Do you have the birth certificate?
Yes.
Can I make a copy?
I have the birth certificate.
Is there a German um, stamp on it?
Yeah, yes, yes.
You said your father had nine, he was one of nine brothers?
Uh huh.
And did any of them survive?
Yes. So, now in 1945, um uh, well, my mother, before she went to, to Auschwitz, right out of the ghetto, she wrote a little note to one of her brother-in-laws, Mr. Monczyk, Israel Monczyk. And she wrote to him and it was smuggled by another Gentile righteous person into the Auschwitz, in the, behind a collar of a, of a shirt. And what the little note said that I am leaving my, my daughter Miriam with family Łączkowskas and they live in Sosnowiec and she gave him the address. So, that brother-in-law, who was the, actually brother of my father, kept the note. And thank God he did survive. He survived the camps with, with another brother, uncle Jack, Yakov. And they both knew exactly where I was. So, in 1945 one of the uncles came into my uh, Polish mother, at that point she was my mother and he wanted to take me away. I was, in 1945 I was three years old. And my mother said, "I'm very sorry, but I don't know who you are and uh, I'm waiting for her parents to come, it's only three months after the war, maybe they will come. I cannot give you a child, you're too young,"--he was maybe, like, twenty-some years old, "and I cannot, I promised the parents that I will keep her. I don't know who you are. Come later on." Well, he never came back. He went to America with his, eh, brother, uncle uh, Israel. And he also had a sister who survived, who later on lived in Detroit. Uh, Mrs. Peshlinski. And they forgot about my existence, which is not really a nice thing to say, but that's the truth. So we were left in Po...I was left in Poland in a home.
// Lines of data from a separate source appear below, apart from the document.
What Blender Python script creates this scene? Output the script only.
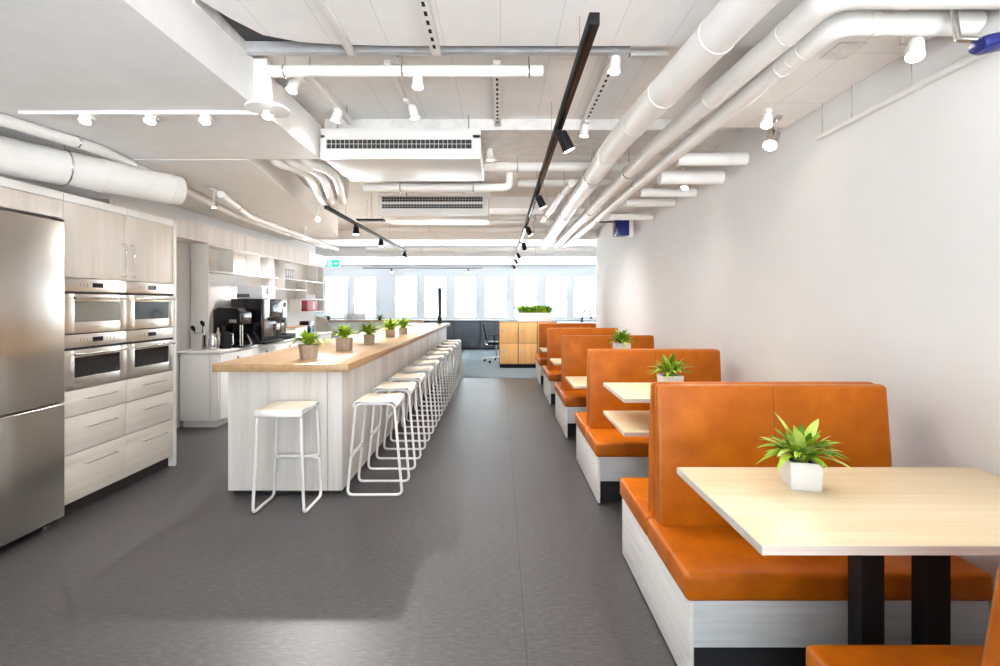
import bpy, bmesh, math, random
from mathutils import Vector, Matrix
random.seed(7)
PI = math.pi
SC = bpy.context.scene
COL = SC.collection
for o in list(bpy.data.objects):
    bpy.data.objects.remove(o)

# ------------------------------------------------------------ camera, world, exposure
CAMZ = 1.55
cam_d = bpy.data.cameras.new('camera')
cam = bpy.data.objects.new('camera', cam_d)
COL.objects.link(cam)
cam.location = (0, 0, CAMZ)
cam.rotation_euler = (PI / 2, 0, 0)
cam_d.sensor_width = 36
cam_d.lens = 36 * 480 / 1000
cam_d.shift_y = -0.030
cam_d.clip_start = 0.02
cam_d.clip_end = 300
SC.camera = cam

world = bpy.data.worlds.new('world')
SC.world = world
world.use_nodes = True
wn = world.node_tree
bg = wn.nodes['Background']
bg.inputs['Strength'].default_value = 5.0
_tc = wn.nodes.new('ShaderNodeTexCoord')
_sp = wn.nodes.new('ShaderNodeSeparateXYZ')
_rp = wn.nodes.new('ShaderNodeValToRGB')
_mr = wn.nodes.new('ShaderNodeMapRange')
wn.links.new(_tc.outputs['Generated'], _sp.inputs[0])
wn.links.new(_sp.outputs['Z'], _mr.inputs['Value'])
_mr.inputs['From Min'].default_value = -0.2
_mr.inputs['From Max'].default_value = 0.2
wn.links.new(_mr.outputs[0], _rp.inputs['Fac'])
_rp.color_ramp.elements[0].position = 0.40          # glow added below the horizon to light the ceiling
_rp.color_ramp.elements[0].color = (3.3, 3.3, 3.3, 1)
_rp.color_ramp.elements[1].position = 0.55          # overcast sky
_rp.color_ramp.elements[1].color = (0.72, 0.78, 0.82, 1)
wn.links.new(_rp.outputs['Color'], bg.inputs['Color'])
# sky strength raised toward the far windows to add sheen on the floor
_my = wn.nodes.new('ShaderNodeMapRange')
wn.links.new(_sp.outputs['Y'], _my.inputs['Value'])
_my.inputs['From Min'].default_value = -0.2
_my.inputs['From Max'].default_value = 0.7
_my.inputs['To Min'].default_value = 4.6
_my.inputs['To Max'].default_value = 8.5
wn.links.new(_my.outputs[0], bg.inputs['Strength'])

vs = SC.view_settings
vs.view_transform = 'Standard'
vs.look = 'None'
vs.gamma = 1.0
vs.use_curve_mapping = False
vs.exposure = 0.62
SPOT_W = 70.0
WARM = (1.0, 0.965, 0.93)

# ------------------------------------------------------------ materials
def nodes_of(name):
    m = bpy.data.materials.new(name)
    m.use_nodes = True
    nt = m.node_tree
    return m, nt, nt.nodes['Principled BSDF']

def coords(nt, scale=(1, 1, 1), kind='Object'):
    tc = nt.nodes.new('ShaderNodeTexCoord')
    mp = nt.nodes.new('ShaderNodeMapping')
    mp.inputs['Scale'].default_value = scale
    nt.links.new(tc.outputs[kind], mp.inputs['Vector'])
    return mp.outputs['Vector']

def noise(nt, vec, scale=1.0, detail=4, rough=0.55):
    n = nt.nodes.new('ShaderNodeTexNoise')
    n.inputs['Scale'].default_value = scale
    n.inputs['Detail'].default_value = detail
    n.inputs['Roughness'].default_value = rough
    nt.links.new(vec, n.inputs['Vector'])
    return n.outputs['Fac']

def ramp(nt, fac, stops):
    r = nt.nodes.new('ShaderNodeValToRGB')
    el = r.color_ramp.elements
    while len(el) < len(stops):
        el.new(0.5)
    for e, (p, c) in zip(el, stops):
        e.position = p
        e.color = (c[0], c[1], c[2], 1)
    nt.links.new(fac, r.inputs['Fac'])
    return r.outputs['Color']

def bump(nt, bsdf, fac, strength=0.2, dist=0.01):
    b = nt.nodes.new('ShaderNodeBump')
    b.inputs['Strength'].default_value = strength
    b.inputs['Distance'].default_value = dist
    nt.links.new(fac, b.inputs['Height'])
    nt.links.new(b.outputs['Normal'], bsdf.inputs['Normal'])

def plain(name, col, rough=0.5, metal=0.0, nscale=6.0, var=0.06, bumpk=0.0, spec=0.5):
    """procedural material: one colour broken up by a little noise"""
    m, nt, b = nodes_of(name)
    f = noise(nt, coords(nt), nscale, 3)
    lo = [c * (1 - var) for c in col]
    hi = [min(1, c * (1 + var)) for c in col]
    nt.links.new(ramp(nt, f, [(0.3, lo), (0.7, hi)]), b.inputs['Base Color'])
    b.inputs['Roughness'].default_value = rough
    b.inputs['Metallic'].default_value = metal
    b.inputs['Specular IOR Level'].default_value = spec
    if bumpk:
        bump(nt, b, noise(nt, coords(nt), nscale * 12, 3), bumpk, 0.003)
    return m

def wood(name, stops, scale, rough=0.45, bumpk=0.08, plank=None):
    """streaky wood; scale is small along the grain; plank = (axis, width)"""
    m, nt, b = nodes_of(name)
    v = coords(nt, scale)
    f1 = noise(nt, v, 1.0, 6, 0.6)
    f2 = noise(nt, coords(nt, tuple(s * 0.22 for s in scale)), 1.0, 3, 0.5)
    mx = nt.nodes.new('ShaderNodeMath')
    mx.operation = 'ADD'
    nt.links.new(f1, mx.inputs[0])
    nt.links.new(f2, mx.inputs[1])
    hf = nt.nodes.new('ShaderNodeMath')
    hf.operation = 'MULTIPLY'
    hf.inputs[1].default_value = 0.5
    nt.links.new(mx.outputs[0], hf.inputs[0])
    nt.links.new(ramp(nt, hf.outputs[0], stops), b.inputs['Base Color'])
    b.inputs['Roughness'].default_value = rough
    bump(nt, b, f1, bumpk, 0.003)
    return m

def leather(name):
    m, nt, b = nodes_of(name)
    v = coords(nt)
    f = noise(nt, v, 5.0, 6, 0.62)
    nt.links.new(ramp(nt, f, [(0.25, (0.36, 0.080, 0.003)), (0.55, (0.50, 0.125, 0.004)), (0.8, (0.60, 0.175, 0.007))]), b.inputs['Base Color'])
    f2 = noise(nt, v, 22.0, 3)
    b.inputs['Specular IOR Level'].default_value = 0.22
    r = ramp(nt, f2, [(0.3, (0.30,) * 3), (0.7, (0.44,) * 3)])
    nt.links.new(r, b.inputs['Roughness'])
    bump(nt, b, noise(nt, v, 260.0, 2), 0.12, 0.002)
    return m

def floor_mat(name):
    m, nt, b = nodes_of(name)
    v = coords(nt)
    f = noise(nt, coords(nt, (22, 75, 1)), 1.0, 6, 0.7)
    f2 = noise(nt, v, 1.2, 4, 0.6)
    mx = nt.nodes.new('ShaderNodeMix')
    mx.data_type = 'RGBA'
    mx.blend_type = 'MULTIPLY'
    mx.inputs['Factor'].default_value = 1.0
    nt.links.new(ramp(nt, f, [(0.30, (0.016, 0.015, 0.017)), (0.55, (0.055, 0.051, 0.053)), (0.78, (0.135, 0.126, 0.128))]), mx.inputs[6])
    nt.links.new(ramp(nt, f2, [(0.25, (0.82,) * 3), (0.75, (1.1,) * 3)]), mx.inputs[7])
    nt.links.new(mx.outputs[2], b.inputs['Base Color'])
    rr = ramp(nt, f, [(0.3, (0.40,) * 3), (0.7, (0.48,) * 3)])
    b.inputs['Specular IOR Level'].default_value = 0.85
    nt.links.new(rr, b.inputs['Roughness'])
    bump(nt, b, f, 0.05, 0.002)
    return m

def lines_mat(name, col, axis, pitch, width=0.006, rough=0.6, line=0.72, pitch2=None):
    """painted boards / tiles with joint lines every pitch metres"""
    m, nt, b = nodes_of(name)
    v = coords(nt)
    sp = nt.nodes.new('ShaderNodeSeparateXYZ')
    nt.links.new(v, sp.inputs[0])
    def joint(ax, p):
        a = nt.nodes.new('ShaderNodeMath'); a.operation = 'MODULO'
        off = nt.nodes.new('ShaderNodeMath'); off.operation = 'ADD'; off.inputs[1].default_value = 100 * p
        nt.links.new(sp.outputs[ax], off.inputs[0])
        nt.links.new(off.outputs[0], a.inputs[0]); a.inputs[1].default_value = p
        c = nt.nodes.new('ShaderNodeMath'); c.operation = 'LESS_THAN'; c.inputs[1].default_value = width
        nt.links.new(a.outputs[0], c.inputs[0])
        return c.outputs[0]
    j = joint(axis, pitch)
    if pitch2:
        j2 = joint(1 - axis, pitch2)
        mxm = nt.nodes.new('ShaderNodeMath'); mxm.operation = 'MAXIMUM'
        nt.links.new(j, mxm.inputs[0]); nt.links.new(j2, mxm.inputs[1])
        j = mxm.outputs[0]
    mx = nt.nodes.new('ShaderNodeMix'); mx.data_type = 'RGBA'
    nt.links.new(j, mx.inputs['Factor'])
    f = noise(nt, coords(nt, (3, 3, 3)), 2.0, 4)
    nt.links.new(ramp(nt, f, [(0.3, [c * 0.95 for c in col]), (0.7, col)]), mx.inputs[6])
    mx.inputs[7].default_value = (col[0] * line, col[1] * line, col[2] * line, 1)
    nt.links.new(mx.outputs[2], b.inputs['Base Color'])
    b.inputs['Roughness'].default_value = rough
    return m

def steel(name, col=(0.62, 0.60, 0.57), rough=0.26, streak=(140, 140, 0.8)):
    m, nt, b = nodes_of(name)
    f = noise(nt, coords(nt, streak), 1.0, 4)
    nt.links.new(ramp(nt, f, [(0.2, [c * 0.97 for c in col]), (0.8, col)]), b.inputs['Base Color'])
    b.inputs['Metallic'].default_value = 1.0
    r = ramp(nt, f, [(0.3, (rough - 0.01,) * 3), (0.7, (rough + 0.02,) * 3)])
    nt.links.new(r, b.inputs['Roughness'])
    b.inputs['Anisotropic'].default_value = 0.4
    b.inputs['Anisotropic Rotation'].default_value = 0.25
    return m

def emit(name, col, strength):
    m, nt, b = nodes_of(name)
    b.inputs['Base Color'].default_value = (*col, 1)
    b.inputs['Emission Color'].default_value = (*col, 1)
    b.inputs['Emission Strength'].default_value = strength
    return m

def glass_mat(name, tint=(1, 1, 1), refl=0.06):
    m = bpy.data.materials.new(name)
    m.use_nodes = True
    nt = m.node_tree
    nt.nodes.clear()
    out = nt.nodes.new('ShaderNodeOutputMaterial')
    tr = nt.nodes.new('ShaderNodeBsdfTransparent')
    tr.inputs['Color'].default_value = (*tint, 1)
    gl = nt.nodes.new('ShaderNodeBsdfGlossy')
    gl.inputs['Roughness'].default_value = 0.02
    mx = nt.nodes.new('ShaderNodeMixShader')
    mx.inputs[0].default_value = refl
    nt.links.new(tr.outputs[0], mx.inputs[1])
    nt.links.new(gl.outputs[0], mx.inputs[2])
    nt.links.new(mx.outputs[0], out.inputs[0])
    return m

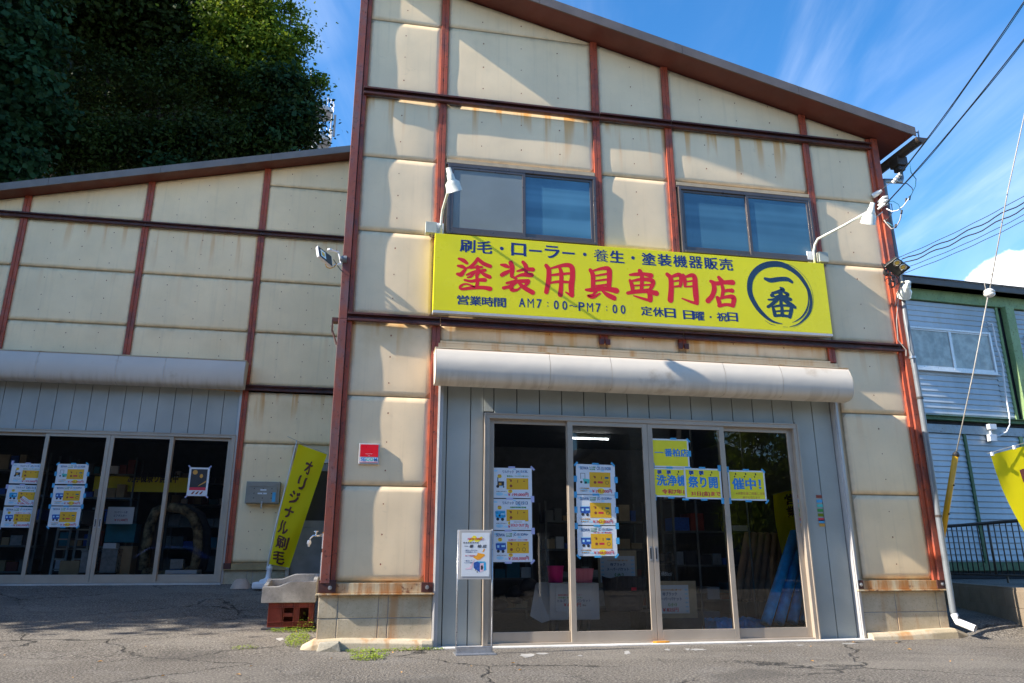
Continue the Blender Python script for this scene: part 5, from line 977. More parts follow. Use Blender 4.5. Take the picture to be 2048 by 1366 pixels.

When they came to see you, when he came to get you...
Right.
or he, for whatever reason he came, did you see him when he came? You were three, I don't know if you
I was three years old and he, later on he was telling me a story that I said to him uh, look at the Yid, look at the Jew. I mean, crazy stories. I never, my uncle just died. My last uncle, eh, uncle Jack, the one that, that came in 1945, died fourteen years ago. My aunt, Mrs. Fisk died about nine years ago. My uncle Israel, whom I ver...was very close to because of the fact that he was very close to my father, he just died two weeks ago. And I have him on a, on a tape. I have him interviewed on a video because I had Jeff Shambet come in and he did the video, so I know a lot of things from him. But um, they never, they forgot about my existence for nineteen years.
And this was your uncle Jack who came to see you.
Right, right. He never--supposedly their side of the story is that they wrote letters, and...But my--we were, we were extremely poor, very, very poor. Well, let, let me go back now.